Right now I am going to assume that you are working away at your desk somewhere, possibly an office, possibily a cubicle. Maybe you work from home, have your own business.
My friends dad worked as an engineer in the 60s and 70s and saw first hand the devestation of guys in his office losing all their money in the stockmarket during the 1970s and even saw one guy crying. He right then decided that he would stay away from the stockmarket and be safe. He was never going to end up like that, crying sitting at his desk.
Turns out that was a big mistake because he missed out on the go go 80s and 90s when he could have made a small fortune.
For a while, I worked in Milwaukee at a big mutual fund center. We were the center for some major funds, one in particular I recall called the Jacob's Internet Fund, where they guy had a fund full of internet stocks. Well I bet you can guess how that guys fund was doing in 200-2001. The entire thing was down 80 percent at one point and people were losing thier life savings and yes, the phone was ringing off the hook with these people calling and freaking out. They all wanted to speak to Jacob. Jacob didn't want to take their calls. What was he supposed to say? Hell, it seemed like a good idea to start the fund in 1995, and things were going gangbusters in the late 90s for the fund.
The problem with mutual funds and fund managers is that they are inelastic. They cant counter and flow with the market. I on the other hand am very elastic. No matter if the market is roaring or dropping like a Lead Balloon, I will be making money. I am a technical chartist, so I know about 85% of the time what is going to happen. I have that going for me. Then I dont own stock outright. That makes me quick on my toes. Plus, I really just stick with ETFs, such as QQQ or SPY. These are HIGHLY liquid stock etfs with VERY liquid options. I just follow the etf up and down buying option calls and puts, doubling down here and there.
Seeing that I know what I am doing, it would make me financially irresponsible NOT to be doing this.I can make money in a crash. I can make money during a bull run. And I will be teaching you how to do this.

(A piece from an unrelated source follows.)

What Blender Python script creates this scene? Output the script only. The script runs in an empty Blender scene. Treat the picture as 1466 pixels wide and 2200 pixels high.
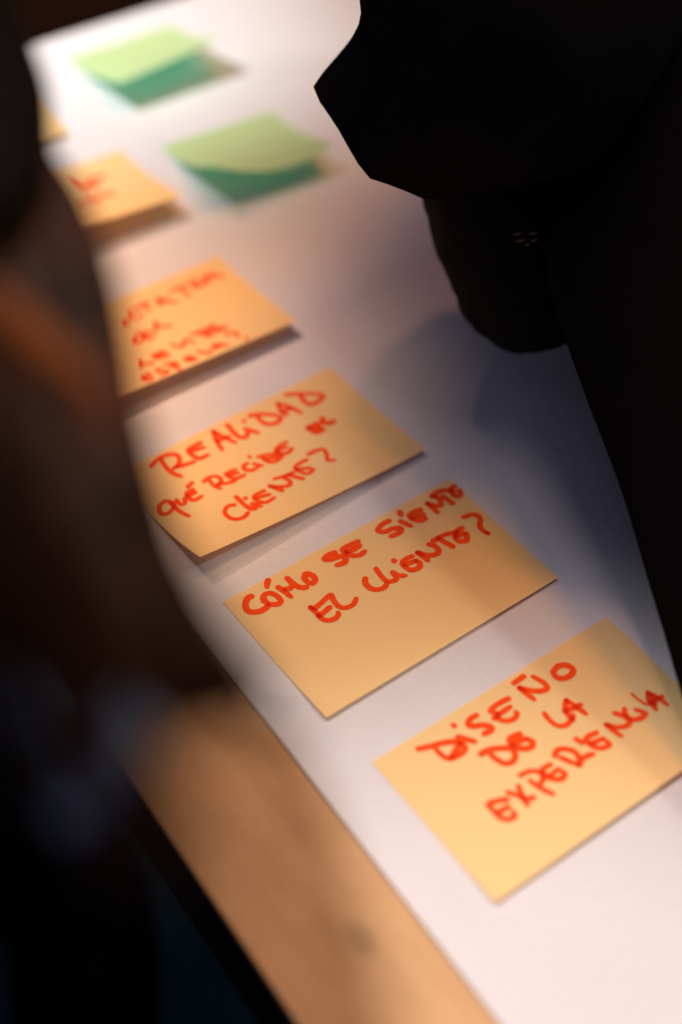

At first, you will be doing this on the side. Sign up with my twitter account (should be on front page of my blog) to get instant information on my picks as I make them and trade them realtime. Keep your dayjob. I only tweet 1 or 3 times a day. As things progress, you can be using more and more money in the trades, but keep them to 10 different piles, and only use a pile at a time, perhaps 2 piles at a time if I tell you to DD on something. Preferrably, you will have 15 to 20 different piles of money, as I am not always correct on my picks, I am running about 85%-90% correct. That way you can aborb hits and keep going making money in the long term.
Then through watching me, you will learn how to do this on your own, and you can then quit your job if you so choose, get a multi screen computer, turn on CNBC, Bloomberg or your cable channel of choice, get a cup of coffee and start trading while still in your bathrobe.